Classroom Learning: We are leading the ongoing refinement of our proprietary, standards-based, college preparatory curriculum aligned with college and career readiness to ensure appropriate rigor and alignment with our common assessments. To strengthen effective implementation of the curriculum, we are advancing principals’ instructional support to teachers through targeted initiatives that maximize the way in which our educators collaborate with and learn from one another.
Putting MATH Education to Work: In partnership with the Silicon Valley Math Initiative, Putting MATH Education to Work aims to increase math achievement for all students by improving teacher practice, promoting high levels of student engagement in mathematical thinking, and providing schools with high quality resources that positively impact classroom instruction.

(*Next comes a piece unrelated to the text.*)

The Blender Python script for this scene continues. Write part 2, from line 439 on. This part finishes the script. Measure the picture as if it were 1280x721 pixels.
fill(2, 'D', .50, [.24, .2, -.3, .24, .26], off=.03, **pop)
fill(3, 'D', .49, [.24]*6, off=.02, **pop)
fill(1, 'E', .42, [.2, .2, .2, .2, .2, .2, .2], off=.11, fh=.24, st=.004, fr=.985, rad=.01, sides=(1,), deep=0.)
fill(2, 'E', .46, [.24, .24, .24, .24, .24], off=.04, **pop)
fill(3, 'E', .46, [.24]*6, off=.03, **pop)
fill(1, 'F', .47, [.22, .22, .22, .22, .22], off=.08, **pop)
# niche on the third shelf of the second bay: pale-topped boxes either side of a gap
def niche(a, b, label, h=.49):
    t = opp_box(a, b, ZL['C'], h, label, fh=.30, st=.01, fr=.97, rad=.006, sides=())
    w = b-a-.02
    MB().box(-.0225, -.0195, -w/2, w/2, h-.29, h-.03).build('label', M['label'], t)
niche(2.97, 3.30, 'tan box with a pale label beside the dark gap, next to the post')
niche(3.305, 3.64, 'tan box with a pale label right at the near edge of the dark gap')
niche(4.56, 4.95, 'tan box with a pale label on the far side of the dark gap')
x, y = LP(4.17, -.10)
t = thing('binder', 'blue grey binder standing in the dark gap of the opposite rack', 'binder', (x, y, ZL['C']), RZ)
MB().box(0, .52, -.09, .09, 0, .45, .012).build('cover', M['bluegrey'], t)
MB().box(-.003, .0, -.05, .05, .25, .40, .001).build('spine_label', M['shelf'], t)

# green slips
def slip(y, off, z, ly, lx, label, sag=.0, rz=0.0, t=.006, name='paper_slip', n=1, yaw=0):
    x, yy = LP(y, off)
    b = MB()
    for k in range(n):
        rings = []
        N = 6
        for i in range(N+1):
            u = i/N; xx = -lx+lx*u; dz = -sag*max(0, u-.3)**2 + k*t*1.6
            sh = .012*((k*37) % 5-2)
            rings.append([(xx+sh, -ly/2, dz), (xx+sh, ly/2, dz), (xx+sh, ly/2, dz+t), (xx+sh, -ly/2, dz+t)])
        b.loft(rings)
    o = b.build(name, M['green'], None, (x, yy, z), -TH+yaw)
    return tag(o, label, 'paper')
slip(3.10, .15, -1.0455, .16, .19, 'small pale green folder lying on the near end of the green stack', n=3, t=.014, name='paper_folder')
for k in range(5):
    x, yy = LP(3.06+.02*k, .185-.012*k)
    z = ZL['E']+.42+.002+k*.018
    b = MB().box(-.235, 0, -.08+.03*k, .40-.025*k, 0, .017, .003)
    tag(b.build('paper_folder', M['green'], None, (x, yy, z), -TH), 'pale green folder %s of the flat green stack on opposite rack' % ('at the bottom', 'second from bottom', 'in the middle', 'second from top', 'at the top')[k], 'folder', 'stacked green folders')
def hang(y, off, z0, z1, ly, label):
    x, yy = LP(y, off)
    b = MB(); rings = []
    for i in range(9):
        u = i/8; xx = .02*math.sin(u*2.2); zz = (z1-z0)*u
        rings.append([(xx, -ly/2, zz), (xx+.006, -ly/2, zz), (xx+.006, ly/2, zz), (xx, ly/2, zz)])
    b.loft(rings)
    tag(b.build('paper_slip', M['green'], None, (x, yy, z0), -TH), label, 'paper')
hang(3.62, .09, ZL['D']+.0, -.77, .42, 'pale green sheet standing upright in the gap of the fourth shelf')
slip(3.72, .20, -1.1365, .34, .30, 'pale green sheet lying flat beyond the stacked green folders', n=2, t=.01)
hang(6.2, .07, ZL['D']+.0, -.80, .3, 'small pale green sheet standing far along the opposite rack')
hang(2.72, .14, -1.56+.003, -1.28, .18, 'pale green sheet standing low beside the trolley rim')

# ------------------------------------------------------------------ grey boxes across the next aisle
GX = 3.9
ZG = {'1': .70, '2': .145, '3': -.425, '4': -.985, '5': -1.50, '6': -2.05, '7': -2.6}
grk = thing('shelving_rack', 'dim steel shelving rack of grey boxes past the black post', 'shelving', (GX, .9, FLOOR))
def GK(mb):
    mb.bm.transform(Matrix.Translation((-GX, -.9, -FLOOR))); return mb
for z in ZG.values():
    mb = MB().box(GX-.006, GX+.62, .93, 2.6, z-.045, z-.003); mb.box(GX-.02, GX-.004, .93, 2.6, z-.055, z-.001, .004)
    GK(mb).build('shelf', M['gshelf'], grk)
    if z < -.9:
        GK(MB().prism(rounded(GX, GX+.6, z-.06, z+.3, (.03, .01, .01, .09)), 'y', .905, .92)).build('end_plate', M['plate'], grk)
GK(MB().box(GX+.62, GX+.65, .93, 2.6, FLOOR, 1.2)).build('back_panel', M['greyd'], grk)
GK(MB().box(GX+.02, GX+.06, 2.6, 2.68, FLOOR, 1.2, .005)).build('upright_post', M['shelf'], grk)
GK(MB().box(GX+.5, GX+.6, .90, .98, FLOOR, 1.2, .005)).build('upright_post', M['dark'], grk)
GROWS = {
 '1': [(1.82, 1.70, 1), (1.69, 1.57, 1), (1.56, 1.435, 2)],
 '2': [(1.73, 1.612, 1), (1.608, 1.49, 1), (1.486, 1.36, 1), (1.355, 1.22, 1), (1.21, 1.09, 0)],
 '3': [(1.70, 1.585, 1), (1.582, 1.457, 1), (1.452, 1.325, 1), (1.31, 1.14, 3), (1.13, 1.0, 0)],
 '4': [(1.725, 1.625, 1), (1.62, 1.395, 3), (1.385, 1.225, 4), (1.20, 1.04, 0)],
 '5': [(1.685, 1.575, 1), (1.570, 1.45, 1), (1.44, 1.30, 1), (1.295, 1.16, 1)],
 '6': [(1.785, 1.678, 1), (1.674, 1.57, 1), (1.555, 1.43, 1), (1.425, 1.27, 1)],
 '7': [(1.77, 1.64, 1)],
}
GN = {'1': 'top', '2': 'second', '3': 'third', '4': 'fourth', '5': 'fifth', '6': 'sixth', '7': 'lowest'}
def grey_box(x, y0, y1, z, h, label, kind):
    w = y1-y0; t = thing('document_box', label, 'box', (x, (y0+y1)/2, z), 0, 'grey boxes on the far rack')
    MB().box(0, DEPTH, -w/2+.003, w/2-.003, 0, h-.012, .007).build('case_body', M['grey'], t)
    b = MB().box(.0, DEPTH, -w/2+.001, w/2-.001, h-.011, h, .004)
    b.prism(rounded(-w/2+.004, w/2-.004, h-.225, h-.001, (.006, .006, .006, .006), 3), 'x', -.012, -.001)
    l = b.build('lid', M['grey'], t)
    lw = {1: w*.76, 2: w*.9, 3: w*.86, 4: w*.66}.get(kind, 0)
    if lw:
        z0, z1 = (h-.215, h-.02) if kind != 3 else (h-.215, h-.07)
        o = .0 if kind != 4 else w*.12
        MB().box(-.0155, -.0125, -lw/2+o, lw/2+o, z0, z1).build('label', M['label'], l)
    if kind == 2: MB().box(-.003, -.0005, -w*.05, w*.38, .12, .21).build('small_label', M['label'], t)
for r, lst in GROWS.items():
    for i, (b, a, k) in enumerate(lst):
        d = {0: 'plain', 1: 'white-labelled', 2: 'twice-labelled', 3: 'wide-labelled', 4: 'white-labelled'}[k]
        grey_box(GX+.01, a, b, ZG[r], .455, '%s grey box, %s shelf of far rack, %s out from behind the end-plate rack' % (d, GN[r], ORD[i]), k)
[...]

Executive Functioning Skills Integration: In partnership with Georgia Bozeday, Ed.D., Director of Educational Services at Rush NeuroBehavioral Center (RNBC), we are establishing a model to synchronize learning from classroom and workplace settings through the implementation of RNBC-designed and research-validated Executive Functions curriculum.
Test Preparation: Coupled with our focus on challenging classroom learning, we launched a network-wide test preparation program, affording our students the same types of test preparation skills for high-stakes college entrance tests that high income students can access. We are responding to the need to better prepare our students with test taking strategies and skills to earn SAT scores that reflect their true potential and open the doors to college access.
Academic Human Capital: To ensure a ready pipeline of well-prepared principals, the Cristo Rey Network is leveraging the extraordinary talent and mission commitment in our schools through high quality professional development programming to inspire and cultivate future academic leaders for our schools. Furthermore, our emerging Principals participate in The Mary Ann Remick Leadership Program at the University of Notre Dame over the course of three summers and two academic years to develop their capacity to be transformational leaders.
Student Success and Retention: Armed with a better understanding of why students leave our schools prematurely, and with evolving interventions successfully stemming attrition in some schools, we are making substantial progress on four-year retention. We are matching strong academic emphasis and support from the national office staff with grants to individual schools to fuel retention interventions strategically tailored to the local school culture and need. We seek to meet our goal of 70% four-year student retention, with our schools’ intention to continue to raise that bar to 90%, the rate currently attained by our highest performing schools.